Supplied data –
────────────────────────────────────────

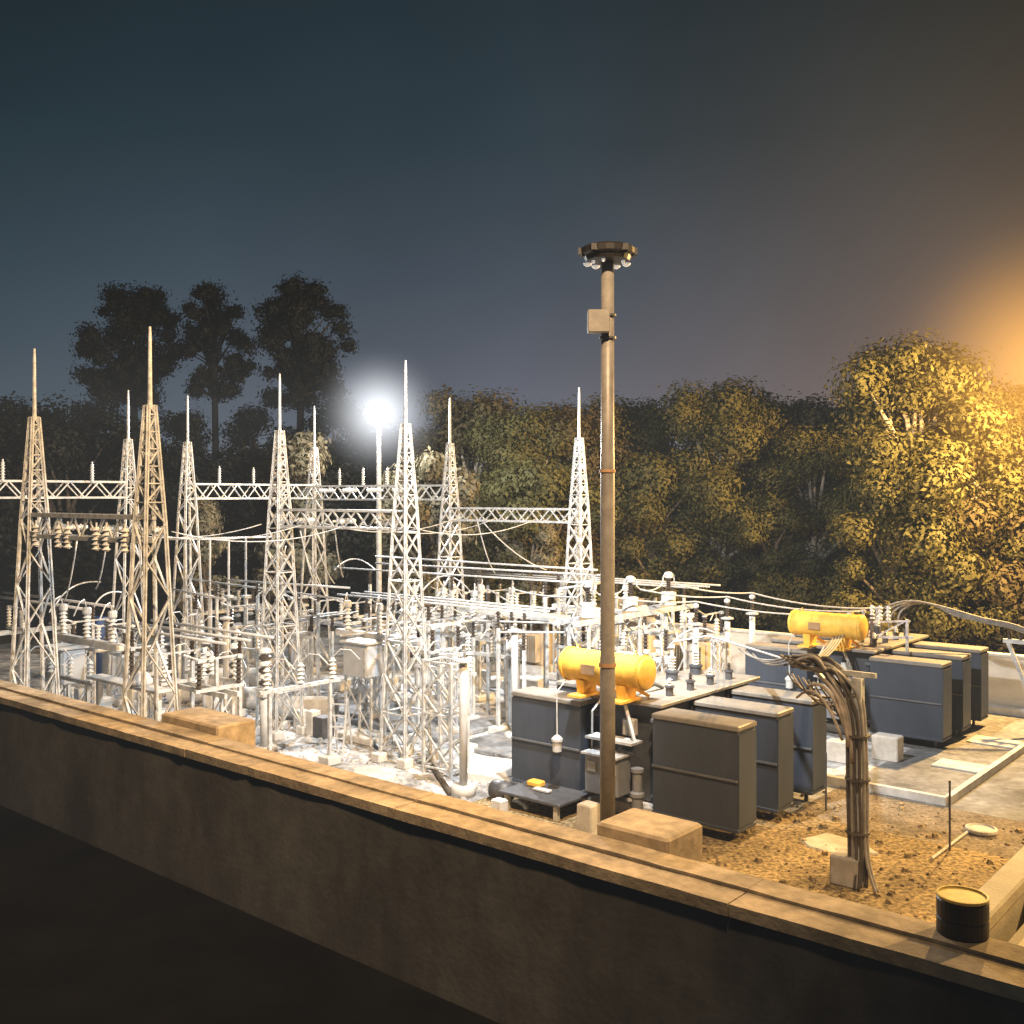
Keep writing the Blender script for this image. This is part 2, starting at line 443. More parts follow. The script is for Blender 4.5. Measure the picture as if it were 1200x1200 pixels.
# ------------------------------------------------------------------ yard equipment
def mk_isolator(label, group):
    t = thing('disconnector', label, 'disconnector', (0,0,0), 0, group)
    for x in (-1.9,1.9):
        mb = MB()
        for dx,dy in ((-.17,-.17),(.17,-.17),(.17,.17),(-.17,.17)): mb.bar((x+dx,dy,.3),(x+dx,dy,2.7),.06)
        for k in range(6):
            z0,z1 = .3+.4*k,.7+.4*k; s = 1 if k%2 else -1
            for dy in (-.17,.17): mb.bar((x-s*.17,dy,z0),(x+s*.17,dy,z1),.035)
            for dx in (-.17,.17): mb.bar((x+dx,-s*.17,z0),(x+dx,s*.17,z1),.035)
        mb.build('leg','galvanised',t)
        MB().bevbox((x,0,.16),(.7,.7,.32),.04).build('footing','concrete_light',t)
    mb = MB(); 
    for y in (-.2,.2): mb.bar((-2.3,y,2.76),(2.3,y,2.76),.08,.13)
    mb.build('crossbeam','galvanised',t)
    for x in (-1.7,0,1.7):
        MB().bar((x,-.75,2.88),(x,.75,2.88),.12,.09).build('base_channel','galvanised',t)
        for y in (-.62,.62):
            MB().ins((x,y,2.93),.72,.11,10,6).build('post_insulator','porcelain_brown' if x else 'porcelain_white',t)
        mb = MB().bar((x,-.72,3.7),(x,.72,3.7),.06,.05); mb.box((x,-.62,3.68),(.14,.14,.1)); mb.box((x,.62,3.68),(.14,.14,.1))
        mb.tube((x,-.62,3.7),(x,-1.1,3.9),.03,n=6)
        mb.build('blade','galvanised',t)
    MB().bevbox((-1.9,-.3,1.1),(.35,.25,.5),.02).build('operating_box','cabinet_grey',t)
    MB().tube((-1.9,-.3,1.3),(-1.9,-.3,2.8),.025,n=6).build('operating_rod','galvanised',t)
    return t
IS = Kind(mk_isolator)
ig = 'three pole disconnectors on lattice legs'
for u,v,r,lb in ((-14.4,-5.3,0,'three pole disconnector in the gap behind the warm lit front beam'),
     (-14.5,3.6,0,'three pole disconnector behind the beam under the glowing lamp'),
     (-14.8,7.2,0,'three pole disconnector further back behind the lamp beam, before the mast side beam'),
     (-18.2,14.4,0,'three pole disconnector past the lattice beam beside the mast'),
     (-21.6,-3.4,0,'three pole disconnector behind the left edge tower'),
     (-21.6,3.0,0,'three pole disconnector left of the cross braced left tower'),
     (-22.4,6.6,0,'three pole disconnector in front of the bright short spired tower'),
     (-22.0,13.3,0,'farthest three pole disconnector, close to the tan fence'),
     (-8.6,7.4,0,'three pole disconnector straight behind the left radiator of the near transformer'),
     (-9.4,12.6,0,'three pole disconnector between the mast side tower and the boundary wall'),
     (-29.5,-3.2,math.pi/2,'three pole disconnector in the far dim corner behind the left towers'),
     (-29.5,6.6,math.pi/2,'three pole disconnector seen under the rear lattice beam')):
    IS(W(u,v), lb, ig, ANG+r)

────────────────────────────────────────

Your goal – Skip the pictures, then retype every line above exactly.

Response to this exercise –
Keep writing the Blender script for this image. This is part 2, starting at line 443. More parts follow. The script is for Blender 4.5. Measure the picture as if it were 1200x1200 pixels.
# ------------------------------------------------------------------ yard equipment
def mk_isolator(label, group):
    t = thing('disconnector', label, 'disconnector', (0,0,0), 0, group)
    for x in (-1.9,1.9):
        mb = MB()
        for dx,dy in ((-.17,-.17),(.17,-.17),(.17,.17),(-.17,.17)): mb.bar((x+dx,dy,.3),(x+dx,dy,2.7),.06)
        for k in range(6):
            z0,z1 = .3+.4*k,.7+.4*k; s = 1 if k%2 else -1
            for dy in (-.17,.17): mb.bar((x-s*.17,dy,z0),(x+s*.17,dy,z1),.035)
            for dx in (-.17,.17): mb.bar((x+dx,-s*.17,z0),(x+dx,s*.17,z1),.035)
        mb.build('leg','galvanised',t)
        MB().bevbox((x,0,.16),(.7,.7,.32),.04).build('footing','concrete_light',t)
    mb = MB(); 
    for y in (-.2,.2): mb.bar((-2.3,y,2.76),(2.3,y,2.76),.08,.13)
    mb.build('crossbeam','galvanised',t)
    for x in (-1.7,0,1.7):
        MB().bar((x,-.75,2.88),(x,.75,2.88),.12,.09).build('base_channel','galvanised',t)
        for y in (-.62,.62):
            MB().ins((x,y,2.93),.72,.11,10,6).build('post_insulator','porcelain_brown' if x else 'porcelain_white',t)
        mb = MB().bar((x,-.72,3.7),(x,.72,3.7),.06,.05); mb.box((x,-.62,3.68),(.14,.14,.1)); mb.box((x,.62,3.68),(.14,.14,.1))
        mb.tube((x,-.62,3.7),(x,-1.1,3.9),.03,n=6)
        mb.build('blade','galvanised',t)
    MB().bevbox((-1.9,-.3,1.1),(.35,.25,.5),.02).build('operating_box','cabinet_grey',t)
    MB().tube((-1.9,-.3,1.3),(-1.9,-.3,2.8),.025,n=6).build('operating_rod','galvanised',t)
    return t
IS = Kind(mk_isolator)
ig = 'three pole disconnectors on lattice legs'
for u,v,r,lb in ((-14.4,-5.3,0,'three pole disconnector in the gap behind the warm lit front beam'),
     (-14.5,3.6,0,'three pole disconnector behind the beam under the glowing lamp'),
     (-14.8,7.2,0,'three pole disconnector further back behind the lamp beam, before the mast side beam'),
     (-18.2,14.4,0,'three pole disconnector past the lattice beam beside the mast'),
     (-21.6,-3.4,0,'three pole disconnector behind the left edge tower'),
     (-21.6,3.0,0,'three pole disconnector left of the cross braced left tower'),
     (-22.4,6.6,0,'three pole disconnector in front of the bright short spired tower'),
     (-22.0,13.3,0,'farthest three pole disconnector, close to the tan fence'),
     (-8.6,7.4,0,'three pole disconnector straight behind the left radiator of the near transformer'),
     (-9.4,12.6,0,'three pole disconnector between the mast side tower and the boundary wall'),
     (-29.5,-3.2,math.pi/2,'three pole disconnector in the far dim corner behind the left towers'),
     (-29.5,6.6,math.pi/2,'three pole disconnector seen under the rear lattice beam')):
    IS(W(u,v), lb, ig, ANG+r)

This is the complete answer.